Wednesday, May 27, 2009

Jen Drago @ Hammering Man

Jen Drago spoke in front of the hammering man at SAM yesterday, and i was lucky enough to see a bit of it... rehetorical analysis - soon to come!

A Simpler Life?

A few days ago I was looking through the news when I found this story, in which I found a couple of issues which seemed to undermine the general integrity of the story and somewhat insulting to the individuals profiled.

He wanted a healthier lifestyle for his family, less anxiety, fewer 14-hour days. So he recently traded his deluxe apartment, the pickup truck, the dishwasher and $4.99 McDonald's combos for life in a place he considers relatively better: sub-Saharan Africa.

"Right now I'm no stress, no anxiety," said Odhiambo, 34, relaxing in his family home in this western Kenyan city along the shores of Lake Victoria. "Think of it this way: When I was in the U.S., I was close to 300 pounds. Now, I'm like 200. The biggest thing for me was quality of life."

While that may seem counterintuitive to Americans accustomed to bleaker images of Africa, recent studies have documented the flight of immigrant professionals from the United States to their home countries. Chinese and Indian workers increasingly say they see better opportunities and lifestyles at home.

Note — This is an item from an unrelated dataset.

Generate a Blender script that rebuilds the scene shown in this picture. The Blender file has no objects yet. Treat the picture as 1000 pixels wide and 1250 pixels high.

And diaspora associations of Nigerians, Ghanaians, Kenyans and other Africans say their members -- mostly from middle-class backgrounds -- are joining the exodus, choosing life in the land of slow Internet connections and power outages over the pressures of recession-era America.


A quick search of Wikipedia reveals a country whos fraudulent elections have sparked waves of violence, bordered by Sudan, home of Darfur, the "Second Most Politcally Unstable Country in the World." Kenya is also bordered by Somali, the "First Most Politcally Unstable Country in the World." Kenya is not a paradise. While I can understand an individual family's desire to move back to their homes in light of the difficulties the current economic crises, I take extreme issue with the context the writer of the article places this occurence in. In another place in the article, McCrummen says

His family lives in his mother-in-law's tidy -- and paid for -- one-story, cinder-block house. There are no credit cards in Kenya, and mortgages are just catching on, so life mostly runs on cash.

"Here, you really can live on about $5 a day," Odhiambo said.

I feel this description of the people of Africa attempts to engage the reader in a sort of romanticism of African life which I think is simply insulting and undermines the authority of the writer. It is sad to think that a writer for the Washington Post thinks that the average reader will accept the notion that life in Africa is simple and idealized, hearkening back to easier times.

Corporate Flash Dance?



 In my opinion, one of the most fascinating realities enabled by the rise of the internet and the culture and community which emerged within it is very different ways it enables such new and subversive forms of protest such as culture jamming. Culture jamming is an especially interesting example because it is essentially an umbrella term for new methods of viewing existing corporate messages within themselves. In reading “Culture Jamming and Meme-based Communication,” I very much liked how the author defined a meme as “the basic unit of communication in culture-jamming.” Memes have always fascinated me for their virility and surprising bursts of creativity, and have always impressed me as indicative of the different standards of communication that exist in the post internet era. And, as Adbusters insists, they do make a very effective forum for challenging the aggressive status quos of dominating corporate advertising. However, I felt a very interesting aspect of this definition is to be seen in the ways that companies have begun to incorporate forms of culture jamming in their own promotion. Take, for example, T-Mobile and their new ‘Life is for sharing’ ad campaign. In this campaign, a major feature was a flash mob of 100 or so trained dancers brought together in the London Underground which ‘spontaneously’ began dancing for a few minutes to music played over the loud speaker. This was, essentially, a sympol of flash mobs being recongnized and consumed by corporations, because the London Underground was home to one of the first large flash mobs, which performed the same thing only without professionals, with portable music devices, and without T-Mobile being thanked at the end of the demonstration. T-Mobile has with this campaign essentially harnessed the power of the meme economy to perpetuate advertisement, hijacking public demonstrations meant to show a different underlying logic and something apart from traditional corporate and official influences.